Task description — Starting with the first line of the data that follows, transcribe every line verbatim until the line containing "tag(mb.build('ground', M['ground']), kind='structure')" has been transcribed.

Material —
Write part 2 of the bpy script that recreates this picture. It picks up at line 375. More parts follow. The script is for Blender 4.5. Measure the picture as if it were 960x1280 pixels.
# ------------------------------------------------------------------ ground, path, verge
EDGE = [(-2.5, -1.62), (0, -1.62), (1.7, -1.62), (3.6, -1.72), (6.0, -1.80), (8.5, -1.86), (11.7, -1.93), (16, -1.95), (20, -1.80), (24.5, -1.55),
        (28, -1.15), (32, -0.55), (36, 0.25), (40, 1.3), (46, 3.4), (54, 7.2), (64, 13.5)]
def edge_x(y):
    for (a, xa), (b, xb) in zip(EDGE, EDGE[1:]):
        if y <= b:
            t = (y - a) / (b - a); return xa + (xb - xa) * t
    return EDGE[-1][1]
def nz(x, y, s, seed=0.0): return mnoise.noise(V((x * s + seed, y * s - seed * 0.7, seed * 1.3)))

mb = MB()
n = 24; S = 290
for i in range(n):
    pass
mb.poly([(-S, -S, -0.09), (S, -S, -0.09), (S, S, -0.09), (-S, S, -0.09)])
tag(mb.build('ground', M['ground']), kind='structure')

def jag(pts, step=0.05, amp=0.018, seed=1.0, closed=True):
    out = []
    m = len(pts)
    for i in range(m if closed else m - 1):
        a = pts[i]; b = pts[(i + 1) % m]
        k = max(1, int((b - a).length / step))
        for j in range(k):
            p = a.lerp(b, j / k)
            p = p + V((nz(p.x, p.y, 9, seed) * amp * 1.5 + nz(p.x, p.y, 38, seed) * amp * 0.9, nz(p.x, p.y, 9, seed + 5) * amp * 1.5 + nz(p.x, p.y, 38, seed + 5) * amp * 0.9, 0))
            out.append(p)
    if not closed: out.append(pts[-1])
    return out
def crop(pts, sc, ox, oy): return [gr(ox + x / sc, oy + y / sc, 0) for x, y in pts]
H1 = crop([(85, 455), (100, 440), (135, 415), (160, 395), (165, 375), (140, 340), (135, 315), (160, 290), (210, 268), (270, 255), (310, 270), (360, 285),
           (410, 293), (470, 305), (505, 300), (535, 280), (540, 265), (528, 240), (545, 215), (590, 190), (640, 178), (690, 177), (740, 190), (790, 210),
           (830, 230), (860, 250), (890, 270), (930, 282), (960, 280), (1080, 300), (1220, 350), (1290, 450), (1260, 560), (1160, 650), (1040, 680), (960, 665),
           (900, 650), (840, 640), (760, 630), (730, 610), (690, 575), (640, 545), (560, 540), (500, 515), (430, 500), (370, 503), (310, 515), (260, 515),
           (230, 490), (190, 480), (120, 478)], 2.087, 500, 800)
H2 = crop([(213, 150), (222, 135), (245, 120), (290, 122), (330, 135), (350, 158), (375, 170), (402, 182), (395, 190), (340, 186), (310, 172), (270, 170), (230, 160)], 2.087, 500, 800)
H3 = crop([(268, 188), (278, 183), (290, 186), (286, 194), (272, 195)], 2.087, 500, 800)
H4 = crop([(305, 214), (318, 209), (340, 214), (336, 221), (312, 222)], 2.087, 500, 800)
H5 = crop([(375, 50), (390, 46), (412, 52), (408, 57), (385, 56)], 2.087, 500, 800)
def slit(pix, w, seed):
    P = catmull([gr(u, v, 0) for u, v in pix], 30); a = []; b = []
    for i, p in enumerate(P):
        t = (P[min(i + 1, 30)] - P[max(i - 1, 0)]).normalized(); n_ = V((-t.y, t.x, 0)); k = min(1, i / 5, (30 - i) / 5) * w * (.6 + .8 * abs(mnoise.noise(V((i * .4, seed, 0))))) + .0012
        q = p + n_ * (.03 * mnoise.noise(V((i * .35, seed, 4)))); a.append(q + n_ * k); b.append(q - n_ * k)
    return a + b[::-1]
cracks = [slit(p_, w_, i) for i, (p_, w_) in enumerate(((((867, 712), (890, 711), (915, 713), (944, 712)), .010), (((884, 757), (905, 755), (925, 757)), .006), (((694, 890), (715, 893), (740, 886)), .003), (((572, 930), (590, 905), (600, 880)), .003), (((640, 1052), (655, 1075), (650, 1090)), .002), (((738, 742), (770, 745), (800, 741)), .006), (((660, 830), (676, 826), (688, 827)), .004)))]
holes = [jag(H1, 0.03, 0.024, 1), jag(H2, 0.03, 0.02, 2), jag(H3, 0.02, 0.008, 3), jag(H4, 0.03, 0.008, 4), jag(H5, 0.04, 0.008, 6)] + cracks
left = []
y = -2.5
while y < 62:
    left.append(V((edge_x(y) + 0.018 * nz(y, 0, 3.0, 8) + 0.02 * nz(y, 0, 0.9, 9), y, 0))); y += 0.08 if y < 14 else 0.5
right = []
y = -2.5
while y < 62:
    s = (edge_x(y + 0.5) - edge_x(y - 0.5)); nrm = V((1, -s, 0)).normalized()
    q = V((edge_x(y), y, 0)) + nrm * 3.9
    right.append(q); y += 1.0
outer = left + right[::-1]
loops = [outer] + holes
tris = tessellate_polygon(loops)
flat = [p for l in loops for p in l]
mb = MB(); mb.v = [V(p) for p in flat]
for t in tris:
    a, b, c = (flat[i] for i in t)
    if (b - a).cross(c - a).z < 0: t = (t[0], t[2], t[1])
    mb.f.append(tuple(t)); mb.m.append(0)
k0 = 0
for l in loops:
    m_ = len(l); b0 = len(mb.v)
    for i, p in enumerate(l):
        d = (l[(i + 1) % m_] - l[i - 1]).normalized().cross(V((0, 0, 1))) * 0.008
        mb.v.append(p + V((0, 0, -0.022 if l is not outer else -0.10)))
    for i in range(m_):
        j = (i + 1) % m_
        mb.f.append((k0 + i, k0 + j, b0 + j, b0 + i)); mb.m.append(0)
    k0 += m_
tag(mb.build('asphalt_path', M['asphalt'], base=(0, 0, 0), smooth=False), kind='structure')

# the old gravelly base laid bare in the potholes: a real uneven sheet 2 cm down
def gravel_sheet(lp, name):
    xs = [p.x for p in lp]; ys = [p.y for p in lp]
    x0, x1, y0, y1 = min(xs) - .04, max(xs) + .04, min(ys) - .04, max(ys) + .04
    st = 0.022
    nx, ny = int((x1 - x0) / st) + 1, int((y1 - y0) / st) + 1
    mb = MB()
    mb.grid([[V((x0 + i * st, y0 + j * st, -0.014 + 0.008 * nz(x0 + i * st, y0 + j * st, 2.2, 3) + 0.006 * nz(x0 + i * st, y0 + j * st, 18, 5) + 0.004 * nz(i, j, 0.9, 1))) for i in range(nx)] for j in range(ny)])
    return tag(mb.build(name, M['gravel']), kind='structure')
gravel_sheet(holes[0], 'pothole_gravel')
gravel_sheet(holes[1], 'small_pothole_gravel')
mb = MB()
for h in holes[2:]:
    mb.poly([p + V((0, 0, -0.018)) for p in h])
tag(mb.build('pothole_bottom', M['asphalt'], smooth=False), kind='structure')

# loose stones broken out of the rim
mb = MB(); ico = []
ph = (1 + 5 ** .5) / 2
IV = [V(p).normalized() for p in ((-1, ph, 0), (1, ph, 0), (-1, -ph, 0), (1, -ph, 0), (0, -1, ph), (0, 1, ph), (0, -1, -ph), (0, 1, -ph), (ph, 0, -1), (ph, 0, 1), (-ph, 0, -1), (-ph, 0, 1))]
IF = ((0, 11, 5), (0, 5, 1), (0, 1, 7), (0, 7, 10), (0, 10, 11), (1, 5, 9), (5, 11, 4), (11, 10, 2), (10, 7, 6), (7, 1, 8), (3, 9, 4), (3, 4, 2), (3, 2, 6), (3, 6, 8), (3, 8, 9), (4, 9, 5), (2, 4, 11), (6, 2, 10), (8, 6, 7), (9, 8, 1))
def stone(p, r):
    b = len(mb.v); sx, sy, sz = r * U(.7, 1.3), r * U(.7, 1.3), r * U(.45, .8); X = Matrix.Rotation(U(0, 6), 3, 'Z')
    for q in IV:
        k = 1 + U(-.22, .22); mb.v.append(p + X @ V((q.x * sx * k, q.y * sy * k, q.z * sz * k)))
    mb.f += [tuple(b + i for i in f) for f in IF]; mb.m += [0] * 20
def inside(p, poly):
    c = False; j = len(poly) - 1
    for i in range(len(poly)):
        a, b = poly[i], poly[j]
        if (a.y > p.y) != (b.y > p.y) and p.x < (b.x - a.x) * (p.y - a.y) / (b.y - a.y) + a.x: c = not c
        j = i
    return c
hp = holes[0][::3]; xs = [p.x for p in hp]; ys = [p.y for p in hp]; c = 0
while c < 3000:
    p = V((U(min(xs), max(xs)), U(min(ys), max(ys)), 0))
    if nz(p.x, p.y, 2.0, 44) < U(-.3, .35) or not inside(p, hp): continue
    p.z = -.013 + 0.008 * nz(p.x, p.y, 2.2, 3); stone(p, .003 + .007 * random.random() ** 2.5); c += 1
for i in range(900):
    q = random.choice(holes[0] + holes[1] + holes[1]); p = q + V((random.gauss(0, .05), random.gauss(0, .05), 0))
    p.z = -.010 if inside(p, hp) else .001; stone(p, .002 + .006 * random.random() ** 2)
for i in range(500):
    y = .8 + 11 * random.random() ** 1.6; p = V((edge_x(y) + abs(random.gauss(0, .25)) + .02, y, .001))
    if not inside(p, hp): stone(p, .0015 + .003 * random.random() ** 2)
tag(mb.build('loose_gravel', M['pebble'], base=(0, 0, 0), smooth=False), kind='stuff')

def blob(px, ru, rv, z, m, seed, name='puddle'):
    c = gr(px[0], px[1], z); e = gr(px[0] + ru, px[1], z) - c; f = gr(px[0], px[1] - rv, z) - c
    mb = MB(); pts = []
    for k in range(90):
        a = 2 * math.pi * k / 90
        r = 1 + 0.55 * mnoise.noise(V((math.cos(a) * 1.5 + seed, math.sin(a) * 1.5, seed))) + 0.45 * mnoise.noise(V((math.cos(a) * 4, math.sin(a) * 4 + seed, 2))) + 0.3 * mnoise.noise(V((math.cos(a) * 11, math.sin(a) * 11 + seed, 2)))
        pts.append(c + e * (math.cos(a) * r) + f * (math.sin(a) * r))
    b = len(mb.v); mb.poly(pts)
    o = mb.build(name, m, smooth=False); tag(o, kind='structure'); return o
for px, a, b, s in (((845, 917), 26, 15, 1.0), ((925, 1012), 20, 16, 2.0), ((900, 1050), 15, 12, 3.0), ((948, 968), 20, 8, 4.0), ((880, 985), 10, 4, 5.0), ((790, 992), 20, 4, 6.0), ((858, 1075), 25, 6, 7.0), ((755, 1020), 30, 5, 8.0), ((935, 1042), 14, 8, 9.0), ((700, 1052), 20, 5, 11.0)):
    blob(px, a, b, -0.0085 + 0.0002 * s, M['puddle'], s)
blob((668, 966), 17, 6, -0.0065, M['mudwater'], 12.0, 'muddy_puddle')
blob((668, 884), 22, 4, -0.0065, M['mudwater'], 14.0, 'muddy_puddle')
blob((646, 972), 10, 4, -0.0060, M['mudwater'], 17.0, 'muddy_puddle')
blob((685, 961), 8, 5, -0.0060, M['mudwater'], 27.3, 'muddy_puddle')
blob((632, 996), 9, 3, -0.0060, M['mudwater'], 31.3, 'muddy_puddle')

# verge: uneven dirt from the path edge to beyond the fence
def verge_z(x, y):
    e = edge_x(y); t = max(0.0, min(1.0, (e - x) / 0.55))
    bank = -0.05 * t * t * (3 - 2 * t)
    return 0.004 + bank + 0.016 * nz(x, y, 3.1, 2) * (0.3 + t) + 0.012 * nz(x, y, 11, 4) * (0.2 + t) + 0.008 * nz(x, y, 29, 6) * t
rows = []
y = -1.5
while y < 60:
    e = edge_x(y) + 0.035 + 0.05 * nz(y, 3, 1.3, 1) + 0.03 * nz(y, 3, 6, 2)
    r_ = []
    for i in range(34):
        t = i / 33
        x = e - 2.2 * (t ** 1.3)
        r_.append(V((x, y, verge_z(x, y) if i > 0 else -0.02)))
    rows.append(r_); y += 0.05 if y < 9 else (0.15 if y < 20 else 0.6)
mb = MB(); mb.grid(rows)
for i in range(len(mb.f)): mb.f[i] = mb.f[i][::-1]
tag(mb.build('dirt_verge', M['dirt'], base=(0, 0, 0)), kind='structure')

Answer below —
Write part 2 of the bpy script that recreates this picture. It picks up at line 375. More parts follow. The script is for Blender 4.5. Measure the picture as if it were 960x1280 pixels.
# ------------------------------------------------------------------ ground, path, verge
EDGE = [(-2.5, -1.62), (0, -1.62), (1.7, -1.62), (3.6, -1.72), (6.0, -1.80), (8.5, -1.86), (11.7, -1.93), (16, -1.95), (20, -1.80), (24.5, -1.55),
        (28, -1.15), (32, -0.55), (36, 0.25), (40, 1.3), (46, 3.4), (54, 7.2), (64, 13.5)]
def edge_x(y):
    for (a, xa), (b, xb) in zip(EDGE, EDGE[1:]):
        if y <= b:
            t = (y - a) / (b - a); return xa + (xb - xa) * t
    return EDGE[-1][1]
def nz(x, y, s, seed=0.0): return mnoise.noise(V((x * s + seed, y * s - seed * 0.7, seed * 1.3)))

mb = MB()
n = 24; S = 290
for i in range(n):
    pass
mb.poly([(-S, -S, -0.09), (S, -S, -0.09), (S, S, -0.09), (-S, S, -0.09)])
tag(mb.build('ground', M['ground']), kind='structure')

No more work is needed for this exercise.